Barry, Eaton Health Board officials agree to work to make TOST voluntary, other changes

The Barry Eaton District Health Department’s TOST regulation will become a voluntary program offered by the joint health department, and with other changes, be more user-friendly to Barry and Eaton county residents who chose to use the regulation.

 

Those are the stated goals of a process set in motion Thursday by officials on the health department’s Health Board.

 

“Me, Dave Jackson and Dan Parker will draft a proposal over the next few weeks with the changes we want in TOST. On Nov.13, we will have a Health Board workshop and on Nov 14, at the Barry County Board of Commissioners meeting, we will report on the workshop and have a status update discussion. After that, we’ll set dates for the next steps,” Barry County Commissioner Ben Geiger said.

 

TOST calls for inspection of on-site water and sewer systems on property in both counties with repair or replacement mandated before the property can be sold. It has been the target of near-constant criticism by Barry County residents since it’s inception 10 years ago.

 

The Health Board, three county officials from Barry, three from Eaton County, control the health department. Commissioners Blake Mulder, Jane Whitacre and Joe Brehler are from Eaton County, Geiger, Dan Parker and David Jackson from Barry County.

 

The proposal from Barry County to revise the unpopular regulation was met with a willingness by Eaton County representatives to work together to find the best way to accomplish it.
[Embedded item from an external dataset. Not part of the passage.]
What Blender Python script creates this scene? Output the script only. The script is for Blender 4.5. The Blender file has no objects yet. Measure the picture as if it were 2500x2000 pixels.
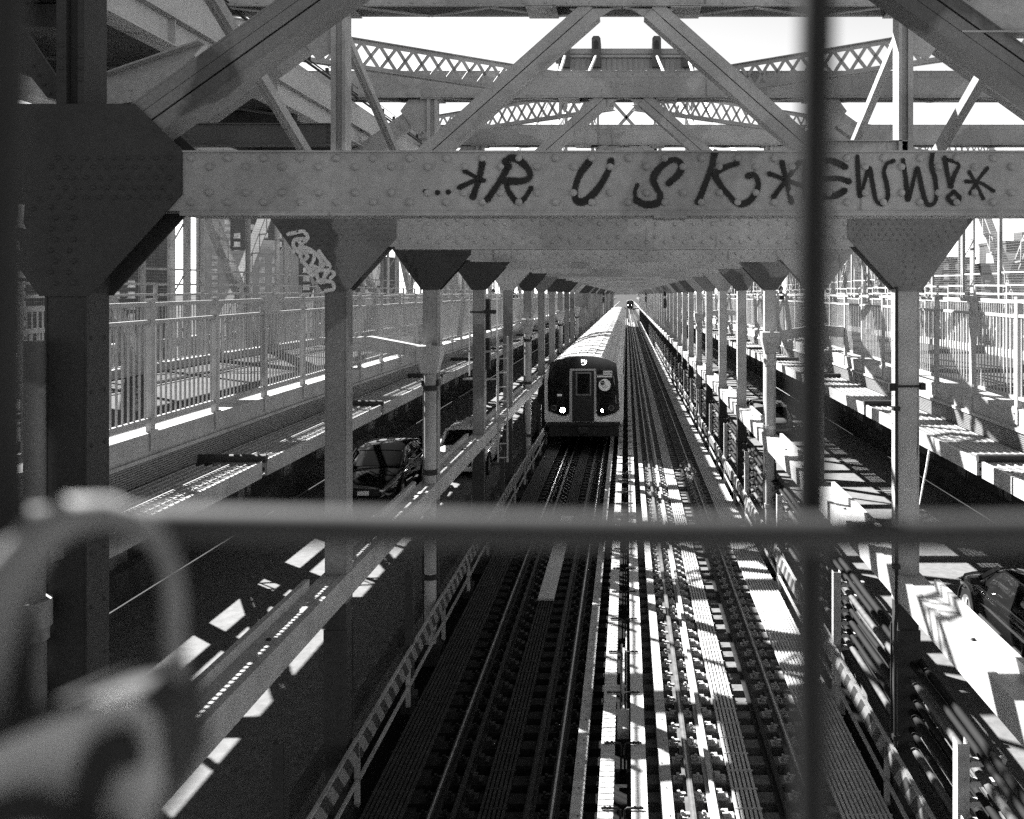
import bpy, math, random
from mathutils import Vector, Matrix
R = math.radians
random.seed(7)
sc = bpy.context.scene
COL = sc.collection

# ------------------------------------------------------------------ camera, sky, sun
F = 2300.0                      # focal length in pixels of the 2500 px wide photograph
EYE = 6.25                      # eye above the rail heads
CX = 0.055
cam_d = bpy.data.cameras.new("camera")
cam = bpy.data.objects.new("camera", cam_d); COL.objects.link(cam)
cam_d.sensor_width = 36.0; cam_d.sensor_fit = 'HORIZONTAL'
cam_d.lens = 36.0 * F / 2500.0
cam_d.shift_x = -(1530 - 1250) / 2500.0
cam_d.shift_y = -(1000 - 690) / 2500.0
cam_d.clip_start = 0.01; cam_d.clip_end = 5000
cam.location = (CX, 0, EYE); cam.rotation_euler = (R(90), 0, 0)
cam_d.dof.use_dof = True; cam_d.dof.focus_distance = 17.0
cam_d.dof.aperture_fstop = cam_d.lens / 3.8
sc.camera = cam

LIGHT = Vector((0.90, -0.80, -1.0)).normalized()      # the way the sunlight travels
el = math.asin(-LIGHT.z)
world = bpy.data.worlds.new("World"); sc.world = world; world.use_nodes = True
wn = world.node_tree.nodes; wl = world.node_tree.links
bg = wn["Background"]
sky = wn.new("ShaderNodeTexSky"); sky.sky_type = 'NISHITA'; sky.sun_disc = False
sky.sun_elevation = el; sky.sun_rotation = math.atan2(-LIGHT.x, -LIGHT.y)
sky.air_density = 0.5; sky.dust_density = 0.0; sky.ozone_density = 1.0
bw = wn.new("ShaderNodeRGBToBW")
wl.new(sky.outputs[0], bw.inputs[0]); wl.new(bw.outputs[0], bg.inputs[0])
bg.inputs[1].default_value = 0.08
sun_d = bpy.data.lights.new("sun", 'SUN'); sun_d.energy = 5.0; sun_d.angle = R(0.5)
sun_d.color = (1.0, 0.995, 0.985)
sun = bpy.data.objects.new("sun", sun_d); COL.objects.link(sun)
sun.rotation_euler = LIGHT.to_track_quat('-Z', 'Y').to_euler(); sun.location = (-30, 30, 60)
sc.view_settings.view_transform = 'Standard'; sc.view_settings.look = 'None'
sc.view_settings.exposure = 2.4; sc.view_settings.gamma = 1.0
sc.cycles.max_bounces = 5; sc.cycles.diffuse_bounces = 1; sc.cycles.glossy_bounces = 2
sc.cycles.transparent_max_bounces = 40; sc.cycles.use_denoising = False
sc.cycles.caustics_reflective = False; sc.cycles.caustics_refractive = False
sc.cycles.sample_clamp_indirect = 4.0

# ------------------------------------------------------------------ helpers
def ZB(y):                      # the deck falls away beyond the crown of the span
    w = 6.0
    t = (y - 16.0) / w
    return -0.013 * w * (t if t > 30 else math.log(1 + math.exp(t)))

def px(x, y, Y):                # photograph pixel at distance Y -> world x, z
    return ((x - 1530) * Y / F + CX, EYE + (690 - y) * Y / F)

class MB:
    def __init__(s): s.v = []; s.f = []; s.m = []; s.sm = []; s.M = None
    def add(s, vs, fs, mi=0, smooth=False):
        b = len(s.v)
        if s.M is not None: vs = [s.M @ Vector(p) for p in vs]
        s.v += [tuple(p) for p in vs]
        for f in fs: s.f.append([i + b for i in f]); s.m.append(mi); s.sm.append(smooth)
    def box(s, x0, x1, y0, y1, z0, z1, mi=0):
        s.add([(x0,y0,z0),(x1,y0,z0),(x1,y1,z0),(x0,y1,z0),(x0,y0,z1),(x1,y0,z1),(x1,y1,z1),(x0,y1,z1)],
              [(0,3,2,1),(4,5,6,7),(0,1,5,4),(1,2,6,5),(2,3,7,6),(3,0,4,7)], mi)
    def lbox(s, x0, x1, z0, z1, ys, mi=0):
        n = len(ys); vs = []
        for y in ys: vs += [(x0,y,z0),(x1,y,z0),(x1,y,z1),(x0,y,z1)]
        fs = [(0,1,2,3), ((n-1)*4+3,(n-1)*4+2,(n-1)*4+1,(n-1)*4)]
        for i in range(n-1):
            for a, b in ((0,1),(1,2),(2,3),(3,0)):
                fs.append((i*4+a, (i+1)*4+a, (i+1)*4+b, i*4+b))
        s.add(vs, fs, mi)
    def beam(s, a, b, w, h, mi=0, up=(0,0,1)):
        a = Vector(a); b = Vector(b); d = (b-a).normalized()
        u = Vector(up)
        if abs(d.dot(u)) > .98: u = Vector((0,1,0))
        sd = d.cross(u).normalized() * w/2; u = sd.cross(d).normalized() * h/2
        vs = [a-sd-u, a+sd-u, a+sd+u, a-sd+u, b-sd-u, b+sd-u, b+sd+u, b-sd+u]
        s.add(vs, [(0,1,2,3),(7,6,5,4),(0,4,5,1),(1,5,6,2),(2,6,7,3),(3,7,4,0)], mi)
    def prism(s, poly, y0, y1, mi=0):            # polygon in x,z extruded along y
        n = len(poly)
        s.add([(p[0], y0, p[1]) for p in poly] + [(p[0], y1, p[1]) for p in poly],
              [tuple(range(n)), tuple(reversed(range(n, 2*n)))] +
              [(i, i+n, (i+1) % n + n, (i+1) % n) for i in range(n)], mi)
    def prismx(s, poly, x0, x1, mi=0):           # polygon in y,z extruded along x
        n = len(poly)
        s.add([(x0, p[0], p[1]) for p in poly] + [(x1, p[0], p[1]) for p in poly],
              [tuple(range(n)), tuple(reversed(range(n, 2*n)))] +
              [(i, i+n, (i+1) % n + n, (i+1) % n) for i in range(n)], mi)
    def tube(s, pts, r, n=8, mi=0, caps=True):
        pts = [Vector(p) for p in pts]; rs = r if isinstance(r, (list, tuple)) else [r]*len(pts)
        vs = []; prev = None
        for i, p in enumerate(pts):
            d = (pts[min(i+1, len(pts)-1)] - pts[max(i-1, 0)]).normalized()
            if prev is None:
                u = d.orthogonal().normalized()
            else:
                u = (prev - d * prev.dot(d)).normalized()
            prev = u; w = d.cross(u)
            for k in range(n):
                a = 2*math.pi*k/n
                vs.append(p + (u*math.cos(a) + w*math.sin(a))*rs[i])
        fs = []
        for i in range(len(pts)-1):
            for k in range(n):
                fs.append((i*n+k, i*n+(k+1) % n, (i+1)*n+(k+1) % n, (i+1)*n+k))
        s.add(vs, fs, mi, True)
        if caps: s.add(vs[:n], [tuple(reversed(range(n)))], mi); s.add(vs[-n:], [tuple(range(n))], mi)
    def cyl(s, a, b, r, n=12, mi=0): s.tube([a, b], r, n, mi)
    def rivet(s, x, y, z, r, ax='y', sg=-1, mi=0, n=6):
        vs = []
        for rr, hh in ((1.0, 0.0), (.78, .55)):
            for k in range(n):
                a = 2*math.pi*k/n; c = math.cos(a)*r*rr; d = math.sin(a)*r*rr; h = hh*r*sg
                vs.append((x+c, y+h, z+d) if ax == 'y' else ((x+h, y+c, z+d) if ax == 'x' else (x+c, y+d, z+h)))
        h = .8*r*sg
        vs.append((x, y+h, z) if ax == 'y' else ((x+h, y, z) if ax == 'x' else (x, y, z+h)))
        fs = []
        for k in range(n):
            k2 = (k+1) % n
            fs.append((k, k2, n+k2, n+k)); fs.append((n+k, n+k2, 2*n))
        s.add(vs, fs, mi, True)
    def mesh(s, name, mats, bend=False):
        me = bpy.data.meshes.new(name)
        vs = [(x, y, z + ZB(y)) for x, y, z in s.v] if bend else s.v
        me.from_pydata(vs, [], s.f)
        for m in (mats if isinstance(mats, (list, tuple)) else [mats]): me.materials.append(m)
        for i, p in enumerate(me.polygons):
            p.material_index = s.m[i]; p.use_smooth = s.sm[i]
        import bmesh
        bm = bmesh.new(); bm.from_mesh(me); bmesh.ops.recalc_face_normals(bm, faces=bm.faces); bm.to_mesh(me); bm.free()
        if hasattr(s, 'cov'):
            at = me.attributes.new("coverage", 'FLOAT', 'POINT')
            for i in range(len(s.v)): at.data[i].value = s.cov.get(i, 1.0)
        me.update()
        return me
    def build(s, name, mats, parent=None, bend=False, loc=None):
        o = bpy.data.objects.new(name, s.mesh(name, mats, bend)); COL.objects.link(o)
        if parent: o.parent = parent
        if loc: o.location = loc
        return o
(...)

Several options were discussed at the Thursday meeting, with pro’s and con’s for each.

 

“Do we really need any new information?” Whitacre asked during discussion. She suggested a framework, she called it a skeleton, of TOST’s working parts, that the six commissioners could work on changing, each segment, one at a time.

“Don’t rewrite policy, take the pieces of what we’d like to change, work on them,” she said.  “It’s easier than starting over.”

 

The board agreed it would take some time to work through the process, and it should start right away. The initial meeting could be followed by more, with stake holders sitting in, if it is needed.

“It may be simpler than we think,” Parker said.//

 

The Barry County Commission by consensus on Oct. 24, agreed the regulation should be voluntary between buyer and seller, the $350 fee to file an appeal removed and timelines set for steps in the process.

“We recognize TOST has validity, by preventing polluting of our lakes and streams,” Geiger said. “We want to protect public health and also protect the right to exchange property.”

 

A major complaint was the regulation takes away the fundamental right to freely exchange property without permission from the government, he said.

 

Mulder said the Eaton County Board of Commissioners has less information about the process than Barry commissioners. “They would like to see movement,” he said, “but, it has to come from us.”

 

Eaton County Commissioner Brian Droscha, who was in the audience, advised against including well drillers, real estate agents and evaluators in meetings. Those mentioned all have financial interests in the rule, he said. “Bottom line, they have a vested interest.” He suggested bringing in home inspectors from outside the TOST area.

 

Barry County citizens Joyce Snow and Chuck Reid asked that more citizens, buyers and sellers, be brought into the talks.

 

Mulder wanted assurance that the result was not predetermined and a waste of time, with the outcome already decided, “that we would be doomed to fail.”

 “I’m not wasting anyone’s time,´ Geiger said. “I’m not interested in wasting anyone’s time. We will take action in a responsible way…we didn’t vote to repeal it, we believe we can make it work.”

 

All agreed the goal was candid and open discussion with honesty and good will.

Whitacre said she was distressed by things she has been hearing; that the health department is in it for the money, of 20 percent pay increases and that they are an evil, corrupt organization.

“It’s not true, but perception is reality…we need to clear away the misunderstandings.”

 

“The health department gets beaten up unnecessarily,” Geiger said. “It’s our policy…they implement what we pass. To protect public health, we all have to buy into it so we can defend it and explain it.”